> WRITTEN REQUEST
Leaving out every picture, retype the lines below from the top through the one that contains "COL = SC.collection".

__________________________________________________

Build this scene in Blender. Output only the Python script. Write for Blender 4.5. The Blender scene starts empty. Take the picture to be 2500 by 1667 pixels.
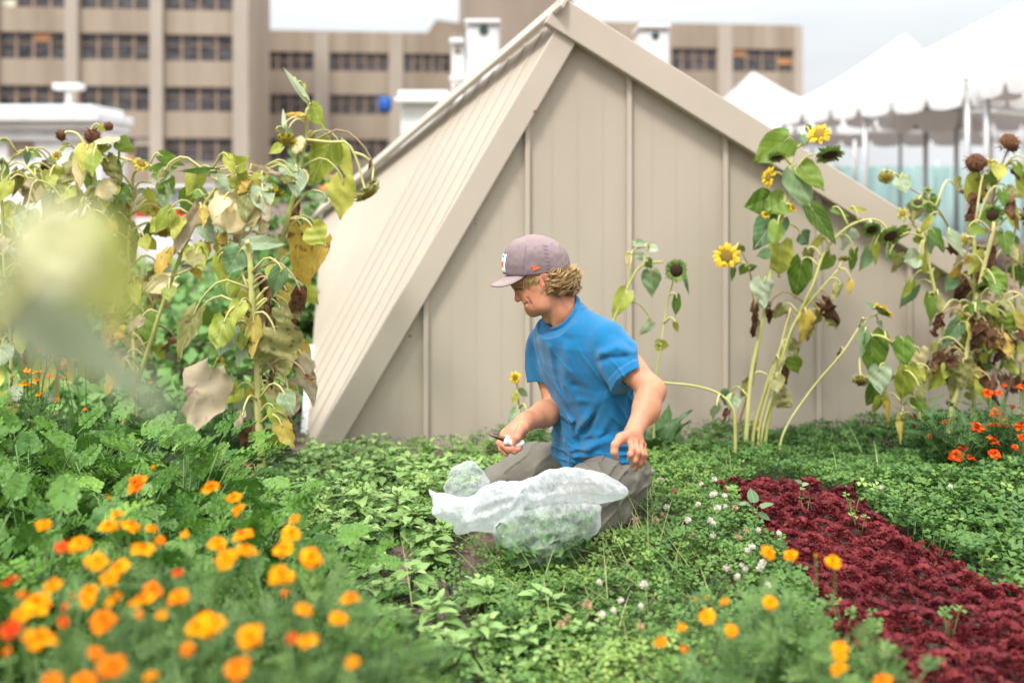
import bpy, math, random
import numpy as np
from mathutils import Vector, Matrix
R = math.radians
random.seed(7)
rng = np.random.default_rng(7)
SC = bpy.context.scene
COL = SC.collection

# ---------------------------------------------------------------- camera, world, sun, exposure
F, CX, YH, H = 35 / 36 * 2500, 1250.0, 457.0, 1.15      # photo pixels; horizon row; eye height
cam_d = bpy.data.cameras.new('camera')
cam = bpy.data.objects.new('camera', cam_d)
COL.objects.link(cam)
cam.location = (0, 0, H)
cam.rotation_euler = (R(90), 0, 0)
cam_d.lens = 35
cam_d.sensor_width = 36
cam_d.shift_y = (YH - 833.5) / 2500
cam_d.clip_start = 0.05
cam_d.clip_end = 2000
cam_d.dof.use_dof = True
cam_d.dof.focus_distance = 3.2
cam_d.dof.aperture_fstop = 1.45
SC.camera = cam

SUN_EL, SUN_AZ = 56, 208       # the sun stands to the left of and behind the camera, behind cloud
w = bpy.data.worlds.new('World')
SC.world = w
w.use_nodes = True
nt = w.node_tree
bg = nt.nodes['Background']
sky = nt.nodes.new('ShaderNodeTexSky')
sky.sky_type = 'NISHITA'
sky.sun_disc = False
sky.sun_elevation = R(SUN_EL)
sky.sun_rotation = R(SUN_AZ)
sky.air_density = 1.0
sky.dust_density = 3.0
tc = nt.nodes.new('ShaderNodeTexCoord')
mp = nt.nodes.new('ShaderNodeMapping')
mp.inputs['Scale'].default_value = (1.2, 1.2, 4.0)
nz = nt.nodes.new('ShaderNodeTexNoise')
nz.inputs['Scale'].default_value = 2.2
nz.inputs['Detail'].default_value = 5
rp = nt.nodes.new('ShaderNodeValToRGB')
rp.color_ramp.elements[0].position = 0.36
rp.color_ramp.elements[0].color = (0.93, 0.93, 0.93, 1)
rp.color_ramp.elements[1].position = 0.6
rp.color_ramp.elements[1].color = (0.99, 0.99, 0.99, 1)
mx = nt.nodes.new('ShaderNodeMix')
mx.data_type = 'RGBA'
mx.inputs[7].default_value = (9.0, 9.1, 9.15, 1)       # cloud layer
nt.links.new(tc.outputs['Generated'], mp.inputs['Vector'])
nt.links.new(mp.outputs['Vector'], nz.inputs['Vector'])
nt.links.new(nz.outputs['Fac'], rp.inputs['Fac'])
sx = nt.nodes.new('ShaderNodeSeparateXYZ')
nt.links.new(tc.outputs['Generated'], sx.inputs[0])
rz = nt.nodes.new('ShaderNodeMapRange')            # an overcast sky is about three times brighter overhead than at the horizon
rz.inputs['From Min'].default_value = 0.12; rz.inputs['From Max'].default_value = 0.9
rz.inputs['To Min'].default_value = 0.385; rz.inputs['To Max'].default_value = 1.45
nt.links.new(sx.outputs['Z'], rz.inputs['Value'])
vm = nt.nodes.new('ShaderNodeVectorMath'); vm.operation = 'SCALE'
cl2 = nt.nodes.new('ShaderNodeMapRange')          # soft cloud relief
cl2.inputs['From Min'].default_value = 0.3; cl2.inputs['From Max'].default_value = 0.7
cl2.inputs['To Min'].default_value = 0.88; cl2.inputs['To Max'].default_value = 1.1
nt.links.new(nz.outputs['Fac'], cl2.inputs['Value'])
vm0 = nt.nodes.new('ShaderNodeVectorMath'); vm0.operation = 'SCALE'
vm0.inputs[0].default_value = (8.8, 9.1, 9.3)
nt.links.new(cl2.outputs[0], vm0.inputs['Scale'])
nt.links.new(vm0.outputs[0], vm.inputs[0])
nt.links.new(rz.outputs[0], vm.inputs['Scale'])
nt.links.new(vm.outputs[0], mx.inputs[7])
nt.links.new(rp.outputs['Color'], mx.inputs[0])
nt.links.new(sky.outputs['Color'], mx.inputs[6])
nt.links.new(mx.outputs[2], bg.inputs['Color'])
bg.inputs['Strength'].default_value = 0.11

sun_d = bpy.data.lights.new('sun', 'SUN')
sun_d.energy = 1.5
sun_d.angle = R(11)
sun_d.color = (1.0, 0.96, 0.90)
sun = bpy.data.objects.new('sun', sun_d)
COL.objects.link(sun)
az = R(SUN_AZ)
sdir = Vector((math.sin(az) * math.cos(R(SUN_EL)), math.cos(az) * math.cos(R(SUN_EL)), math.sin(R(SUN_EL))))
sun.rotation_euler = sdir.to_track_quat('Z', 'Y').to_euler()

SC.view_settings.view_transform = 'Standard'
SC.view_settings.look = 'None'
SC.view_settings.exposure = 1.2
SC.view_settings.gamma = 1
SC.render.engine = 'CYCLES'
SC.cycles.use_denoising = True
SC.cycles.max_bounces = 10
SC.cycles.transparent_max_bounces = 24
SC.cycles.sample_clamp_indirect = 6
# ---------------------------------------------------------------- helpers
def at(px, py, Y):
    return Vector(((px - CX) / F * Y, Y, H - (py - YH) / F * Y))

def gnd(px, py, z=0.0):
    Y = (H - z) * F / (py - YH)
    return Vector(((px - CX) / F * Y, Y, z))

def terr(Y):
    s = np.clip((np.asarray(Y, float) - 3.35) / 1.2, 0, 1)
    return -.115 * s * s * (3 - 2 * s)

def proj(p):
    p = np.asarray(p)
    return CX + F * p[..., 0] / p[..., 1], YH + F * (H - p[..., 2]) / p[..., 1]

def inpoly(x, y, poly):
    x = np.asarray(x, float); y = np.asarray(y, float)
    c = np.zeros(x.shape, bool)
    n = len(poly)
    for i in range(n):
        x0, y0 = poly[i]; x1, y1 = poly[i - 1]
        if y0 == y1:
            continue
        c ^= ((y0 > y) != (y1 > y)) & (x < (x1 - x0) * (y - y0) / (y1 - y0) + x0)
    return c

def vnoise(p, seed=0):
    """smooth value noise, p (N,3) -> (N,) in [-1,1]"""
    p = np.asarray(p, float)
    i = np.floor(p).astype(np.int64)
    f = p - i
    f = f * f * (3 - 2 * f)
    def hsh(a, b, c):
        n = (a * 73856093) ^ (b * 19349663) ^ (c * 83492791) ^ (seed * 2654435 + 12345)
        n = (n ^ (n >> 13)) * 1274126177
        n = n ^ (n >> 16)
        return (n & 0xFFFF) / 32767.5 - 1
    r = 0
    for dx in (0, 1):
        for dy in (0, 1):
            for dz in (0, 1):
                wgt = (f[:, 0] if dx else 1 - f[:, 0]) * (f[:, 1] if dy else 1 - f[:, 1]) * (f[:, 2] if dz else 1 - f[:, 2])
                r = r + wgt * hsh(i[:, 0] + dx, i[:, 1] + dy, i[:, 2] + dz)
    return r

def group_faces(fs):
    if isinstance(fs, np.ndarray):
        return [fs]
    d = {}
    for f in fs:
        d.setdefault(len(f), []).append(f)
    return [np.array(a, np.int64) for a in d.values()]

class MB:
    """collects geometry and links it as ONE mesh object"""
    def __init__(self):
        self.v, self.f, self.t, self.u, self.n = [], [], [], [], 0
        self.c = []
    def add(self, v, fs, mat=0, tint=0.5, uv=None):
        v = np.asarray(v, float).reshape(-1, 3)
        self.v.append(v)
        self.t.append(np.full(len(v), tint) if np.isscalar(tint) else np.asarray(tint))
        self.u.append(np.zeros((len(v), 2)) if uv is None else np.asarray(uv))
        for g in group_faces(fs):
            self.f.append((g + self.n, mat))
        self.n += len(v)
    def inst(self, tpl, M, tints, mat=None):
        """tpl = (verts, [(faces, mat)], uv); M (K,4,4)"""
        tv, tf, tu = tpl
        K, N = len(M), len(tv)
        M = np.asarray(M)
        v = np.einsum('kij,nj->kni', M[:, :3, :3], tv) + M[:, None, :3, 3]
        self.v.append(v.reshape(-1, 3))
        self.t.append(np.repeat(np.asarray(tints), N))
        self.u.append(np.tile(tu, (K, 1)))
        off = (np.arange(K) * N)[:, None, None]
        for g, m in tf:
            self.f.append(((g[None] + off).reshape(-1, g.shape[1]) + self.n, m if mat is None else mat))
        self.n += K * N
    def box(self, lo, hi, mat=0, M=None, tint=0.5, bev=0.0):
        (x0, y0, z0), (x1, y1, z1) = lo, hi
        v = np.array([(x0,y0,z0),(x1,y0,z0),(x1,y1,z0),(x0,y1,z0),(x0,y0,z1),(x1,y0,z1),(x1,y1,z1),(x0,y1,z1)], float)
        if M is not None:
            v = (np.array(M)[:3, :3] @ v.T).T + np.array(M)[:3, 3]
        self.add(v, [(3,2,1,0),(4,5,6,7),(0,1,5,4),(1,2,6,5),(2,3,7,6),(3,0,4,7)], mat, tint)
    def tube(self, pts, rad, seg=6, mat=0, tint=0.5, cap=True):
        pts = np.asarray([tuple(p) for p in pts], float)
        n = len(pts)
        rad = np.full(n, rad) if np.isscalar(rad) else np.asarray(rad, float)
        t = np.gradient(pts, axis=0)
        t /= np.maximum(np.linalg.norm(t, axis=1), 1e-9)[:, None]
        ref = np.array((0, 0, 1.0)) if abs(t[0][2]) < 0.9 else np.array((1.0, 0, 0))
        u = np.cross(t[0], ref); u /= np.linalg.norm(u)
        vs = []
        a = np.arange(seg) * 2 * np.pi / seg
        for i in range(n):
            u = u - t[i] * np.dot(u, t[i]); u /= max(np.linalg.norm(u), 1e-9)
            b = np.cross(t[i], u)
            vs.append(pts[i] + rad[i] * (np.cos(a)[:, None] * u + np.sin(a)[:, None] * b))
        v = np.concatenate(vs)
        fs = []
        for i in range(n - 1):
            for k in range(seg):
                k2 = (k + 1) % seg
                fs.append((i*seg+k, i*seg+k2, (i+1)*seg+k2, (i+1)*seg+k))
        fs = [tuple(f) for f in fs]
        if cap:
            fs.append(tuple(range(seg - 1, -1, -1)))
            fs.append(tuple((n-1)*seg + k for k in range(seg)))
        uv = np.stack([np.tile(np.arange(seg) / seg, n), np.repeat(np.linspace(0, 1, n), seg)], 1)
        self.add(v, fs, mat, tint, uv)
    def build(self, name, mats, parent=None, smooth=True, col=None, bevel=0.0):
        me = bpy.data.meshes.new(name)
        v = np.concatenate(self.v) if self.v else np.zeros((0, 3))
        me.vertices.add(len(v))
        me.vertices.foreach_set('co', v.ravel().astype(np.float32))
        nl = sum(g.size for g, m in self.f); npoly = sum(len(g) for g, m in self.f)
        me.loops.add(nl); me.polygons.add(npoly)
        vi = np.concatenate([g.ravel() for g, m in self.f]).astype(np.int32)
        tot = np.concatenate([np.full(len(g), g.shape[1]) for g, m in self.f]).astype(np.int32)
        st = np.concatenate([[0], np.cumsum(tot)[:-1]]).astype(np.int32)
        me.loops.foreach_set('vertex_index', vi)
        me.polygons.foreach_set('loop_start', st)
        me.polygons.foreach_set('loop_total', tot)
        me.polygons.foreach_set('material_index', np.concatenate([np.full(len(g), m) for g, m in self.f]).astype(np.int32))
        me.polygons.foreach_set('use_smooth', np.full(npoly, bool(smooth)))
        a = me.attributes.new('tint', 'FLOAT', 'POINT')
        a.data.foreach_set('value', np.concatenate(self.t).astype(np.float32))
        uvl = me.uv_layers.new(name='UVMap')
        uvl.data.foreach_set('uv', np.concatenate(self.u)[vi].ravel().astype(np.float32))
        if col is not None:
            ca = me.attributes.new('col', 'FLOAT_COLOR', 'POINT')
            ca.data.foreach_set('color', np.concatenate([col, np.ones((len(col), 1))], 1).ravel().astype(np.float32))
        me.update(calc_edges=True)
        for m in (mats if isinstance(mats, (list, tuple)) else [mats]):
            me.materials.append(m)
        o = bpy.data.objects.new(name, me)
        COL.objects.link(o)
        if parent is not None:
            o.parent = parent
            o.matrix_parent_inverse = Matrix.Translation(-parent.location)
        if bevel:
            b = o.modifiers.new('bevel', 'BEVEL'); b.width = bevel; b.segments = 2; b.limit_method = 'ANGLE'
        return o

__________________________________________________

> RESPONSE TO THE EXERCISE
Build this scene in Blender. Output only the Python script. Write for Blender 4.5. The Blender scene starts empty. Take the picture to be 2500 by 1667 pixels.
import bpy, math, random
import numpy as np
from mathutils import Vector, Matrix
R = math.radians
random.seed(7)
rng = np.random.default_rng(7)
SC = bpy.context.scene
COL = SC.collection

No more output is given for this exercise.